Since the purpose of load/stress testing is to measure the impact of an increasing workload on your system, it's critical that you do NOT (a) install a new software load, (b) tweak your system's configuration or (c) modify your network topology until you've fully executed each cycle of your load/stress test. Keeping all those factors constant is the only way to conclude a cause-and-effect relationship between a workload increase and a change in the system's performance.
While load testing allows you to identify performance bottlenecks and consequently improve your system's performance, it also lets you identify hard-to-find bugs that only manifest themselves under heavy loads. Once you've completed a first round of load testing (e.g. you've executed your tests with each workload) and created a benchmark, you'll most likely want to fix the more important software defects, fine-tune your system, re-execute your load tests and compare your round 2 results with your benchmark.
After you've gone through two or three rounds of load testing, bug fixing and performance tuning, any additional rounds will result in little or no improvement on your system's performance. It's now time to start experimenting with your system's configuration.
Scalability Testing
While load/stress testing requires you to record latency, throughput and utilization metrics while increasing the workload, scalability testing requires you to measure the same metrics while keeping the load constant and modifying the configuration of one (1) component at a time.
N-Tier architectures usually make use of DBMS systems, LDAP directories, application servers, Web servers and various other components. Consequently, anyone of these tiers may become a bottleneck in your overall solution. It's therefore important that you understand these technologies and know how to optimize their configuration to meet your specific needs.
Those of you responsible with configuring such sub-systems already understand the performance impact of turning on indexing in LDAP directories or setting the maximum amount of threads in a Web server. Those of you who don't shouldn't take this tweaking activity lightly.
Vertical and Horizontal Scaling
Another form of scalability testing includes experimenting with scaling your system vertically or horizontally.
Vertical scaling means adding more power to each server in your N-tier architecture. Certain distributed applications respond very well if you simply increase each server's processor, especially when it's CPU bound. On the other hand, other systems react better when you scale them horizontally (add extra servers to your existing clustered or load-balanced environment).

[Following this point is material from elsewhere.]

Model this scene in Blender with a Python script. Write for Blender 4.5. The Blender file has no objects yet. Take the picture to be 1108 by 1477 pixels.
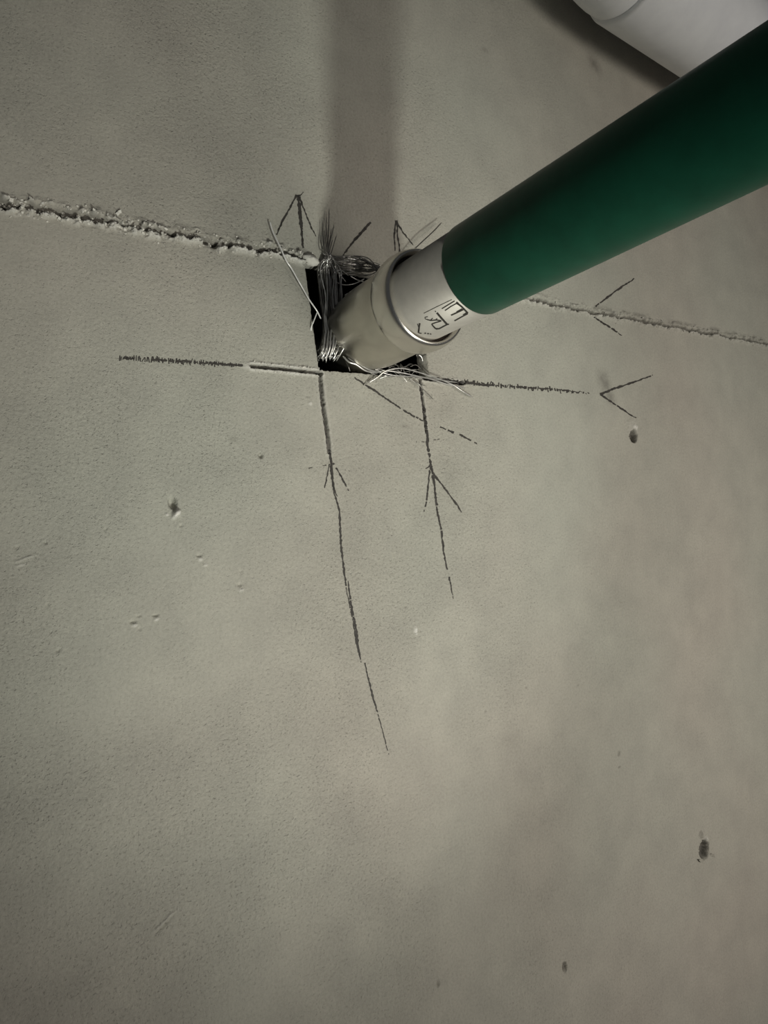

Determine which strategy works best for your specific architecture. This will be required for your capacity planning activity described later in this article.
Now What?
You've done the load testing, experimented with different system configurations and tried scaling your system both vertically and horizontally. Now what?
Bug Fixing
As mentioned earlier, performance testing doesn't only let you improve your system's latency, throughput and resource utilization. It also allows you to discover critical defects that do not manifest themselves under an average load. For example, certain components throw exceptions or stop responding altogether when they over exceed their available resources. Identifying and fixing such defects should be your priority, even when executing performance tests.
That being said, your second priority should be increasing your system's performance.
Performance Tuning
The simplest way to improve the performance of a distributed system is to scale it horizontally or vertically. However, as I'm sure you already realize, this solution is not necessarily economical. It's therefore important that you fine-tune your application before attempting to throw more equipment at the problem.
One way to improve performance is to modify the application's logic. If you carefully investigate the bottlenecks, you could for example notice that your system is generating way too many get-and-set messages, which increases network latency and resource utilization. You could therefore combine some of the set messages, and cache some of the information that you frequently get and seldom change. You may also notice that some of your components are taking too long to respond. You might therefore want to take full advantage of indexes or stored procedures to accelerate queries and gets/sets.
When performance tuning your system, keep in mind the law of diminishing returns, also known as the Pareto principle, or the 80/20 rule. Otherwise, you might quickly end up wasting scarce resources.
Capacity Planning
Finally, once you've fixed all the major defects, fine-tuned your system and optimized its performance, it's time you carry out capacity planning. This activity, which consists of deciding how much computing resources your customers need given their expected workload, is not actually part of performance testing. However, I find it wraps up performance testing nicely since it ties everything back to your customers. After all, isn't this whole performance testing activity for them?
"Put your hand on a hot stove for a minute, and it seems like an hour. Sit with a pretty girl for an hour, and it seems like a minute. THAT's relativity."